When completed, ECM will also increase our internal efficiency by giving us the ability to easily transfer cases between IRS divisions, since the basic information will be in a readily accessible database that does not require us to physically move a case from one system to another. This often involves printing, packaging and mailing hard copies from office to office.

Another initiative that will help the IRS improve the taxpayer experience is the Event Driven Architecture (EDA) framework, which will allow us to process tax returns in near-real time. Once in place, the EDA framework will allow the IRS to, for example, notify taxpayers of potential errors on a return as soon as it is filed, and let taxpayers quickly correct return errors online – a major advance over the current system, in which the IRS corresponds with taxpayers by mail regarding potential problems in their returns.

These and other improvements depend upon our continued development of the Customer Account Data Engine (CADE 2), which is our centralized database for all individual taxpayer accounts and allows IRS employees who are helping resolve taxpayer issues to easily access the taxpayer’s information.
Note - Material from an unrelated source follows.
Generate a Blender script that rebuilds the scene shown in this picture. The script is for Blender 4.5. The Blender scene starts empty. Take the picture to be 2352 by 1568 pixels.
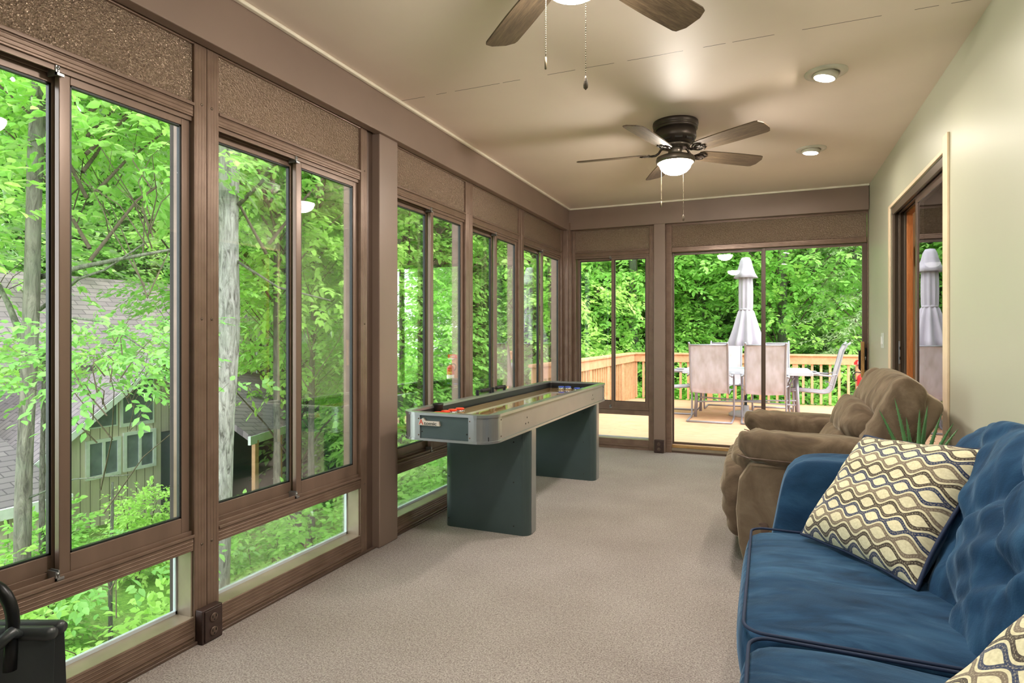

When fully implemented, CADE2 will replace the legacy Individual Master File (IMF), which historically has been the primary data source for individual taxpayer accounts. CADE2 is replacing the IMF in three major steps. It is important to note that this is a complex, multistep process – not a single, easily accomplished action. The steps we have undertaken thus far have already provided important improvements to our ability to interact with taxpayers efficiently and effectively.

CHALLENGES TO MODERNIZING IRS IT SYSTEMS

In recent years, Congress has tasked the IRS with implementing several legislative requirements. Satisfying these requirements has involved significant IT investments, diverting staff and resources that otherwise could have been used to continue modernizing our major IT systems and aging IT infrastructure.

These legislative requirements include those stemming from: the Affordable Care Act (ACA); the Foreign Account Tax Compliance Act (FATCA); the Achieving a Better Life Experience (ABLE) Act, which includes a new certification requirement for professional employer organizations; reauthorization of the Health Coverage Tax Credit (HCTC); a private debt-collection program; and a registration requirement for newly created 501(c)(4) organizations.

Loss of Streamlined Critical Pay Authority

The IRS also needs to be able to attract individuals from the private sector with highly specialized IT skills and expertise, particularly for our leadership positions in IT. In the past, the IRS has successfully recruited such individuals using streamlined critical pay authority that was enacted in 1998.

In fact, TIGTA noted in a 2014 report that the IRS had appropriately used this authority, by adequately justifying the positions, demonstrating the need to recruit or retain exceptionally well-qualified individuals, and adhering to pay limitations. This authority expired at the end of FY 2013 and has not yet been renewed.

The loss of streamlined critical pay authority has created major challenges to our ability to retain employees with the necessary high-caliber expertise in IT and other specialized areas. In fact, there are no longer any expert leaders or IT executives under streamlined critical pay authority at the IRS. The President’s FY 2018 Budget proposes reinstating this authority, and we urge Congress to approve this proposal.

Chairman Buchanan, Ranking Member Lewis, and Members of the Subcommittee, this concludes our statement, and we would be happy to take your questions.